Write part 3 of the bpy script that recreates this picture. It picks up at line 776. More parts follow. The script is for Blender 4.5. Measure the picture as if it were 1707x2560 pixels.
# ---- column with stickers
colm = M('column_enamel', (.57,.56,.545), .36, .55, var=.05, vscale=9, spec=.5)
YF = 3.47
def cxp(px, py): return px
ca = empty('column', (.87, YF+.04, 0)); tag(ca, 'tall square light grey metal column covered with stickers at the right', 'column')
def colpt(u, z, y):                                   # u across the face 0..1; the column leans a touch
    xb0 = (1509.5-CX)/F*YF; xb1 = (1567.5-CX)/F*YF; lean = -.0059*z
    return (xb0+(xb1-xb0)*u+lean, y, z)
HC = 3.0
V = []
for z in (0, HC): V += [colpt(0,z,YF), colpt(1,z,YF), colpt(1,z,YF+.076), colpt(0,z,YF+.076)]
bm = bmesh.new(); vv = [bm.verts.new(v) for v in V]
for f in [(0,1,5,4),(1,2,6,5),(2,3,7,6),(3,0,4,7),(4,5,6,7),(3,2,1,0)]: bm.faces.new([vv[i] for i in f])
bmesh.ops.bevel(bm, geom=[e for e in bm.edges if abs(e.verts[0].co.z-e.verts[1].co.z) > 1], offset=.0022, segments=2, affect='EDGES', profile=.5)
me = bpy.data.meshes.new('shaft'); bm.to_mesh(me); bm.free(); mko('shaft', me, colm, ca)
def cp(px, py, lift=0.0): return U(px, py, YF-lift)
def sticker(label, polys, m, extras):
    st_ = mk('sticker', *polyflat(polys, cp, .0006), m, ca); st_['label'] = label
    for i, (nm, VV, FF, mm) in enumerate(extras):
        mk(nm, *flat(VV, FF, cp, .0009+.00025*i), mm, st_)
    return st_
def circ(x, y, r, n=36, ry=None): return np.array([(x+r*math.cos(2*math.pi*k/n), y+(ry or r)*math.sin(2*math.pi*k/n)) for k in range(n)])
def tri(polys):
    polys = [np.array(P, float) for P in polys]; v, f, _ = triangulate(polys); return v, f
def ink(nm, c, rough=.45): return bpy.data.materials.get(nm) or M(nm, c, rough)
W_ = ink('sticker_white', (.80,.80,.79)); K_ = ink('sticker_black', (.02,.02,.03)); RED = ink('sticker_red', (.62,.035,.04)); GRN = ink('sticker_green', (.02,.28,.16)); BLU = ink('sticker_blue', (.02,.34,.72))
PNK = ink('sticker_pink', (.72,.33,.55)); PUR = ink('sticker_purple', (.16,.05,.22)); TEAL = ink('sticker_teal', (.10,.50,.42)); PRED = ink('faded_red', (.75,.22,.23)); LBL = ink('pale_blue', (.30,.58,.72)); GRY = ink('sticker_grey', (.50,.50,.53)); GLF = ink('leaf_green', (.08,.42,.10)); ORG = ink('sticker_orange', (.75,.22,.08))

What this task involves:
Copy out the data shown above without altering anything.

Exercise solution:
Write part 3 of the bpy script that recreates this picture. It picks up at line 776. More parts follow. The script is for Blender 4.5. Measure the picture as if it were 1707x2560 pixels.
# ---- column with stickers
colm = M('column_enamel', (.57,.56,.545), .36, .55, var=.05, vscale=9, spec=.5)
YF = 3.47
def cxp(px, py): return px
ca = empty('column', (.87, YF+.04, 0)); tag(ca, 'tall square light grey metal column covered with stickers at the right', 'column')
def colpt(u, z, y):                                   # u across the face 0..1; the column leans a touch
    xb0 = (1509.5-CX)/F*YF; xb1 = (1567.5-CX)/F*YF; lean = -.0059*z
    return (xb0+(xb1-xb0)*u+lean, y, z)
HC = 3.0
V = []
for z in (0, HC): V += [colpt(0,z,YF), colpt(1,z,YF), colpt(1,z,YF+.076), colpt(0,z,YF+.076)]
bm = bmesh.new(); vv = [bm.verts.new(v) for v in V]
for f in [(0,1,5,4),(1,2,6,5),(2,3,7,6),(3,0,4,7),(4,5,6,7),(3,2,1,0)]: bm.faces.new([vv[i] for i in f])
bmesh.ops.bevel(bm, geom=[e for e in bm.edges if abs(e.verts[0].co.z-e.verts[1].co.z) > 1], offset=.0022, segments=2, affect='EDGES', profile=.5)
me = bpy.data.meshes.new('shaft'); bm.to_mesh(me); bm.free(); mko('shaft', me, colm, ca)
def cp(px, py, lift=0.0): return U(px, py, YF-lift)
def sticker(label, polys, m, extras):
    st_ = mk('sticker', *polyflat(polys, cp, .0006), m, ca); st_['label'] = label
    for i, (nm, VV, FF, mm) in enumerate(extras):
        mk(nm, *flat(VV, FF, cp, .0009+.00025*i), mm, st_)
    return st_
def circ(x, y, r, n=36, ry=None): return np.array([(x+r*math.cos(2*math.pi*k/n), y+(ry or r)*math.sin(2*math.pi*k/n)) for k in range(n)])
def tri(polys):
    polys = [np.array(P, float) for P in polys]; v, f, _ = triangulate(polys); return v, f
def ink(nm, c, rough=.45): return bpy.data.materials.get(nm) or M(nm, c, rough)
W_ = ink('sticker_white', (.80,.80,.79)); K_ = ink('sticker_black', (.02,.02,.03)); RED = ink('sticker_red', (.62,.035,.04)); GRN = ink('sticker_green', (.02,.28,.16)); BLU = ink('sticker_blue', (.02,.34,.72))
PNK = ink('sticker_pink', (.72,.33,.55)); PUR = ink('sticker_purple', (.16,.05,.22)); TEAL = ink('sticker_teal', (.10,.50,.42)); PRED = ink('faded_red', (.75,.22,.23)); LBL = ink('pale_blue', (.30,.58,.72)); GRY = ink('sticker_grey', (.50,.50,.53)); GLF = ink('leaf_green', (.08,.42,.10)); ORG = ink('sticker_orange', (.75,.22,.08))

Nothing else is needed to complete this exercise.